If I think long-term, I can only answer yes. But before this can happen, so many economic, political, and cultural-capital and social-capital factors have to shift. Right now and in the near future, things don’t look so good: Greece is now in its sixth year of crisis, and the EU’s southern countries (I hate using the term “pigs”; I’d rather use the term “gips,” which means “plaster” in German, something much more solid and less derogatory than swine!) are in dire straits. Yet at the same time, looking globally, inner cities around the world have and continue to experience the kind of valuation that comes when culture leads the way. Here in Germany, one hears (and reads, in major newspapers) that “Athens is the new Berlin” and I know of more than a few non-Greeks who are so excited by the energy of the city’s art and music scenes that they’ve moved there, either temporarily or permanently. Berlin’s eastern center was a ruin 20 years ago (granted, it also had the backing of West Germany’s mammoth economy) and in part was rebuilt with the ideas and capital of people coming from all over the world (to this day, most of my friends earn their money elsewhere, but live here). Another question: what is gentrification? Does it mean a healthy, mixed-income and mixed-purpose neighborhood minus the brothels and drugs and crime, or does it mean endless commerce and cheap bars, like the loud parts of Gazi? These problems are a long way off, but must be taken into consideration. Greece’s byzantine bureaucracies and structures need to change. It has to become easier for young people with ideas to start companies, launch ideas, make things happen.
Do you think artistic production can buzz in a both divided and extremely financially ridden community?
Yes, absolutely ... there already is a palpable buzz in Athens’ art scene, a kind of DIY, make-it-happen-despite-the-crap tenacity that I still find astonishing.

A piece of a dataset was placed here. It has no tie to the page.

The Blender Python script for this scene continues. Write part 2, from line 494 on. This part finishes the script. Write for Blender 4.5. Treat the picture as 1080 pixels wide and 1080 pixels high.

The situation offers in many ways the friction and adversity that art production feeds off of. But as a frequent visitor, not a resident, I am not witness to the day-to-day struggles in Athens. If production only involves struggle, even the best of artists grow fatigued, and search for their dreams elsewhere. I asked a friend who recently left Athens for London whether she missed living in Athens. “Every day,” she answered. “But I knew if I stayed, I wouldn’t be an artist anymore. I’d only be an activist.”